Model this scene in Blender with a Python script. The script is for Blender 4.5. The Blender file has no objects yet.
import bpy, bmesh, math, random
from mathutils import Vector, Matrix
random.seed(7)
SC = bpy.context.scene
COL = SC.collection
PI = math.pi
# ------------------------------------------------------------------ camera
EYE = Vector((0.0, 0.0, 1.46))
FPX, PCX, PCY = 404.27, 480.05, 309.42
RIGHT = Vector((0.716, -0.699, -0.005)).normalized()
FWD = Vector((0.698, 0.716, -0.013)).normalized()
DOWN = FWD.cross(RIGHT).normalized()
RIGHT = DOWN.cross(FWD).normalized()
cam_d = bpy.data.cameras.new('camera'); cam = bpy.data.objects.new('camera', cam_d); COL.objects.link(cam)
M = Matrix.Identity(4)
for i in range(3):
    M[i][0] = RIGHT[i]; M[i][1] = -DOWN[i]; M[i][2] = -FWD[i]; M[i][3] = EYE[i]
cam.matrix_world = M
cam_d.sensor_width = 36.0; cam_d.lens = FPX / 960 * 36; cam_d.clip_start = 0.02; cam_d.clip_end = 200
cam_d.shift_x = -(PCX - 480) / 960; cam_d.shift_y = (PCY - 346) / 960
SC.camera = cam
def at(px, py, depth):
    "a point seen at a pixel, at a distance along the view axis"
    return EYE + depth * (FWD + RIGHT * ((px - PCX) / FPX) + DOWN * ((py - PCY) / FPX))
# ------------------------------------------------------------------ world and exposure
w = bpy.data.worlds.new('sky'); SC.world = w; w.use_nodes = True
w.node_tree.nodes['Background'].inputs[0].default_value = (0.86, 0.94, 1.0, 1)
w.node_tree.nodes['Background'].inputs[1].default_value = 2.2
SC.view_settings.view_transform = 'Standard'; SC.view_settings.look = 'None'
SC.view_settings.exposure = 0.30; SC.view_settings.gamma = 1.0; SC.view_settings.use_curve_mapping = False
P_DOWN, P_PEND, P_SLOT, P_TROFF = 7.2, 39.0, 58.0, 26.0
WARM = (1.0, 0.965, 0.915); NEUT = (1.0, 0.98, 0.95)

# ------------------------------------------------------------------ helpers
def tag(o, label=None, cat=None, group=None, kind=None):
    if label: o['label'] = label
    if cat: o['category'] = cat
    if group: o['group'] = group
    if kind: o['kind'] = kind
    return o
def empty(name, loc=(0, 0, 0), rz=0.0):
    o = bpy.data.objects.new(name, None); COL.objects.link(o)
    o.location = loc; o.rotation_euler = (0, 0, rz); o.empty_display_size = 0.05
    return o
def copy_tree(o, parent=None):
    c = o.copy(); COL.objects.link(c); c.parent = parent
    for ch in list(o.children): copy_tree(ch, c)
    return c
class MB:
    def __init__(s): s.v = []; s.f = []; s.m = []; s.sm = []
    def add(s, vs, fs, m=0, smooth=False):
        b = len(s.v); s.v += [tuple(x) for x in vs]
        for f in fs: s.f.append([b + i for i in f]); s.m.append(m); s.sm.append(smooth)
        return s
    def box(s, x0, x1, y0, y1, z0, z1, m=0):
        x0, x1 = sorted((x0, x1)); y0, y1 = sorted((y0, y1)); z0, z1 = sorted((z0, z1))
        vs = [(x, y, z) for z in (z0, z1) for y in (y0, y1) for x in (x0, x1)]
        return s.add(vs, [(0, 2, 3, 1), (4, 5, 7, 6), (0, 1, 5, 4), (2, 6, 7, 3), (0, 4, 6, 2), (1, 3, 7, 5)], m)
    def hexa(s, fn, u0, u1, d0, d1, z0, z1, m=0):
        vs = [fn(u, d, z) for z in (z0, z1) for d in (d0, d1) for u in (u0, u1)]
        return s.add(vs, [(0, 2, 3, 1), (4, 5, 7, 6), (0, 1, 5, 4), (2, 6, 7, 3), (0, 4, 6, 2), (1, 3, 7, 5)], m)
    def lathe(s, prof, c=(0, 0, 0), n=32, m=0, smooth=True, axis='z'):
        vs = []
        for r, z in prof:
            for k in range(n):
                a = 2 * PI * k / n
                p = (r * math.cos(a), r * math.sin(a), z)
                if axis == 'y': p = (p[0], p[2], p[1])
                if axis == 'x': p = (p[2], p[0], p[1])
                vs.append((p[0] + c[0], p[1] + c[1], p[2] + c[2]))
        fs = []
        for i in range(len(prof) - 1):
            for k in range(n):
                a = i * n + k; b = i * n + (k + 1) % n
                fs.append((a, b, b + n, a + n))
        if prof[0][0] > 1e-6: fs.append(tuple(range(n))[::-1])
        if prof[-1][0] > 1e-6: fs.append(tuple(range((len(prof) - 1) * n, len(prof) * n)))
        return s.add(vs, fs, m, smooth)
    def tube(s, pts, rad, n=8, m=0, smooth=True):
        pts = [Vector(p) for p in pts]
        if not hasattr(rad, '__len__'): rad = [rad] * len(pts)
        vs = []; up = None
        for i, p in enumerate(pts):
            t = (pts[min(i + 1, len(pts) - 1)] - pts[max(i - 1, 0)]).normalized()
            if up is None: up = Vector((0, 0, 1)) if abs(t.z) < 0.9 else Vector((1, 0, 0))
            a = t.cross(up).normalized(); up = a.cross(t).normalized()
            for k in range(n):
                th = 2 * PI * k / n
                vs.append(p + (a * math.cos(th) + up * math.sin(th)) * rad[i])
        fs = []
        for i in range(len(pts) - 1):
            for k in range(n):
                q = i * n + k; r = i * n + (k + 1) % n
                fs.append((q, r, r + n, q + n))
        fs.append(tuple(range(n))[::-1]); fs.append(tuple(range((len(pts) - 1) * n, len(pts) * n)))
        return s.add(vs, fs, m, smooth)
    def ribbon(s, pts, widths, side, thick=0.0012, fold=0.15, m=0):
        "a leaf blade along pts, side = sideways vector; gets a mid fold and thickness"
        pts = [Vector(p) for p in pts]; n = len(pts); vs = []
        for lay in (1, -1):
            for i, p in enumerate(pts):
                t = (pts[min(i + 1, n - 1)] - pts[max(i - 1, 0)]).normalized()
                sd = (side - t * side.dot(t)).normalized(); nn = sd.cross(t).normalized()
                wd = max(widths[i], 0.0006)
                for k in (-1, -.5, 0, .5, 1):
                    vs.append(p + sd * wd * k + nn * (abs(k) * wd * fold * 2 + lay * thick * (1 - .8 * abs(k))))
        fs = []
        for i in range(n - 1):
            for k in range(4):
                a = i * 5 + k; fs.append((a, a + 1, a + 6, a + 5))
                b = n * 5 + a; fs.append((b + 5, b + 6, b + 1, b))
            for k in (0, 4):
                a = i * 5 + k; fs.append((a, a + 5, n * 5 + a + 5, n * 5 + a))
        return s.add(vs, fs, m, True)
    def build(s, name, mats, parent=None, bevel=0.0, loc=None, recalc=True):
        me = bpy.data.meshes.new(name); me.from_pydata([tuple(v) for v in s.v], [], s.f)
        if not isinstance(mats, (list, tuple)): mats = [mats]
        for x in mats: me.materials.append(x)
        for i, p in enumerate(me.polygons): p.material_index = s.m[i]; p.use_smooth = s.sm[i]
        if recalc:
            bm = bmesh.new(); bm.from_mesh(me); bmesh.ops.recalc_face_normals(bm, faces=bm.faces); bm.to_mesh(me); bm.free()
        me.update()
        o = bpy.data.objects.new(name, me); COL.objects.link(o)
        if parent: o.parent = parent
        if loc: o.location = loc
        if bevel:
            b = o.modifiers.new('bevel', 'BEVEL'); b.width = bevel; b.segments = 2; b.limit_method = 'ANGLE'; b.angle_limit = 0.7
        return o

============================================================

* [Work to do] Would you reproduce the material above in full, exactly as given?

* [Output for this task]
Model this scene in Blender with a Python script. The script is for Blender 4.5. The Blender file has no objects yet.
import bpy, bmesh, math, random
from mathutils import Vector, Matrix
random.seed(7)
SC = bpy.context.scene
COL = SC.collection
PI = math.pi
# ------------------------------------------------------------------ camera
EYE = Vector((0.0, 0.0, 1.46))
FPX, PCX, PCY = 404.27, 480.05, 309.42
RIGHT = Vector((0.716, -0.699, -0.005)).normalized()
FWD = Vector((0.698, 0.716, -0.013)).normalized()
DOWN = FWD.cross(RIGHT).normalized()
RIGHT = DOWN.cross(FWD).normalized()
cam_d = bpy.data.cameras.new('camera'); cam = bpy.data.objects.new('camera', cam_d); COL.objects.link(cam)
M = Matrix.Identity(4)
for i in range(3):
    M[i][0] = RIGHT[i]; M[i][1] = -DOWN[i]; M[i][2] = -FWD[i]; M[i][3] = EYE[i]
cam.matrix_world = M
cam_d.sensor_width = 36.0; cam_d.lens = FPX / 960 * 36; cam_d.clip_start = 0.02; cam_d.clip_end = 200
cam_d.shift_x = -(PCX - 480) / 960; cam_d.shift_y = (PCY - 346) / 960
SC.camera = cam
def at(px, py, depth):
    "a point seen at a pixel, at a distance along the view axis"
    return EYE + depth * (FWD + RIGHT * ((px - PCX) / FPX) + DOWN * ((py - PCY) / FPX))
# ------------------------------------------------------------------ world and exposure
w = bpy.data.worlds.new('sky'); SC.world = w; w.use_nodes = True
w.node_tree.nodes['Background'].inputs[0].default_value = (0.86, 0.94, 1.0, 1)
w.node_tree.nodes['Background'].inputs[1].default_value = 2.2
SC.view_settings.view_transform = 'Standard'; SC.view_settings.look = 'None'
SC.view_settings.exposure = 0.30; SC.view_settings.gamma = 1.0; SC.view_settings.use_curve_mapping = False
P_DOWN, P_PEND, P_SLOT, P_TROFF = 7.2, 39.0, 58.0, 26.0
WARM = (1.0, 0.965, 0.915); NEUT = (1.0, 0.98, 0.95)

# ------------------------------------------------------------------ helpers
def tag(o, label=None, cat=None, group=None, kind=None):
    if label: o['label'] = label
    if cat: o['category'] = cat
    if group: o['group'] = group
    if kind: o['kind'] = kind
    return o
def empty(name, loc=(0, 0, 0), rz=0.0):
    o = bpy.data.objects.new(name, None); COL.objects.link(o)
    o.location = loc; o.rotation_euler = (0, 0, rz); o.empty_display_size = 0.05
    return o
def copy_tree(o, parent=None):
    c = o.copy(); COL.objects.link(c); c.parent = parent
    for ch in list(o.children): copy_tree(ch, c)
    return c
class MB:
    def __init__(s): s.v = []; s.f = []; s.m = []; s.sm = []
    def add(s, vs, fs, m=0, smooth=False):
        b = len(s.v); s.v += [tuple(x) for x in vs]
        for f in fs: s.f.append([b + i for i in f]); s.m.append(m); s.sm.append(smooth)
        return s
    def box(s, x0, x1, y0, y1, z0, z1, m=0):
        x0, x1 = sorted((x0, x1)); y0, y1 = sorted((y0, y1)); z0, z1 = sorted((z0, z1))
        vs = [(x, y, z) for z in (z0, z1) for y in (y0, y1) for x in (x0, x1)]
        return s.add(vs, [(0, 2, 3, 1), (4, 5, 7, 6), (0, 1, 5, 4), (2, 6, 7, 3), (0, 4, 6, 2), (1, 3, 7, 5)], m)
    def hexa(s, fn, u0, u1, d0, d1, z0, z1, m=0):
        vs = [fn(u, d, z) for z in (z0, z1) for d in (d0, d1) for u in (u0, u1)]
        return s.add(vs, [(0, 2, 3, 1), (4, 5, 7, 6), (0, 1, 5, 4), (2, 6, 7, 3), (0, 4, 6, 2), (1, 3, 7, 5)], m)
    def lathe(s, prof, c=(0, 0, 0), n=32, m=0, smooth=True, axis='z'):
        vs = []
        for r, z in prof:
            for k in range(n):
                a = 2 * PI * k / n
                p = (r * math.cos(a), r * math.sin(a), z)
                if axis == 'y': p = (p[0], p[2], p[1])
                if axis == 'x': p = (p[2], p[0], p[1])
                vs.append((p[0] + c[0], p[1] + c[1], p[2] + c[2]))
        fs = []
        for i in range(len(prof) - 1):
            for k in range(n):
                a = i * n + k; b = i * n + (k + 1) % n
                fs.append((a, b, b + n, a + n))
        if prof[0][0] > 1e-6: fs.append(tuple(range(n))[::-1])
        if prof[-1][0] > 1e-6: fs.append(tuple(range((len(prof) - 1) * n, len(prof) * n)))
        return s.add(vs, fs, m, smooth)
    def tube(s, pts, rad, n=8, m=0, smooth=True):
        pts = [Vector(p) for p in pts]
        if not hasattr(rad, '__len__'): rad = [rad] * len(pts)
        vs = []; up = None
        for i, p in enumerate(pts):
            t = (pts[min(i + 1, len(pts) - 1)] - pts[max(i - 1, 0)]).normalized()
            if up is None: up = Vector((0, 0, 1)) if abs(t.z) < 0.9 else Vector((1, 0, 0))
            a = t.cross(up).normalized(); up = a.cross(t).normalized()
            for k in range(n):
                th = 2 * PI * k / n
                vs.append(p + (a * math.cos(th) + up * math.sin(th)) * rad[i])
        fs = []
        for i in range(len(pts) - 1):
            for k in range(n):
                q = i * n + k; r = i * n + (k + 1) % n
                fs.append((q, r, r + n, q + n))
        fs.append(tuple(range(n))[::-1]); fs.append(tuple(range((len(pts) - 1) * n, len(pts) * n)))
        return s.add(vs, fs, m, smooth)
    def ribbon(s, pts, widths, side, thick=0.0012, fold=0.15, m=0):
        "a leaf blade along pts, side = sideways vector; gets a mid fold and thickness"
        pts = [Vector(p) for p in pts]; n = len(pts); vs = []
        for lay in (1, -1):
            for i, p in enumerate(pts):
                t = (pts[min(i + 1, n - 1)] - pts[max(i - 1, 0)]).normalized()
                sd = (side - t * side.dot(t)).normalized(); nn = sd.cross(t).normalized()
                wd = max(widths[i], 0.0006)
                for k in (-1, -.5, 0, .5, 1):
                    vs.append(p + sd * wd * k + nn * (abs(k) * wd * fold * 2 + lay * thick * (1 - .8 * abs(k))))
        fs = []
        for i in range(n - 1):
            for k in range(4):
                a = i * 5 + k; fs.append((a, a + 1, a + 6, a + 5))
                b = n * 5 + a; fs.append((b + 5, b + 6, b + 1, b))
            for k in (0, 4):
                a = i * 5 + k; fs.append((a, a + 5, n * 5 + a + 5, n * 5 + a))
        return s.add(vs, fs, m, True)
    def build(s, name, mats, parent=None, bevel=0.0, loc=None, recalc=True):
        me = bpy.data.meshes.new(name); me.from_pydata([tuple(v) for v in s.v], [], s.f)
        if not isinstance(mats, (list, tuple)): mats = [mats]
        for x in mats: me.materials.append(x)
        for i, p in enumerate(me.polygons): p.material_index = s.m[i]; p.use_smooth = s.sm[i]
        if recalc:
            bm = bmesh.new(); bm.from_mesh(me); bmesh.ops.recalc_face_normals(bm, faces=bm.faces); bm.to_mesh(me); bm.free()
        me.update()
        o = bpy.data.objects.new(name, me); COL.objects.link(o)
        if parent: o.parent = parent
        if loc: o.location = loc
        if bevel:
            b = o.modifiers.new('bevel', 'BEVEL'); b.width = bevel; b.segments = 2; b.limit_method = 'ANGLE'; b.angle_limit = 0.7
        return o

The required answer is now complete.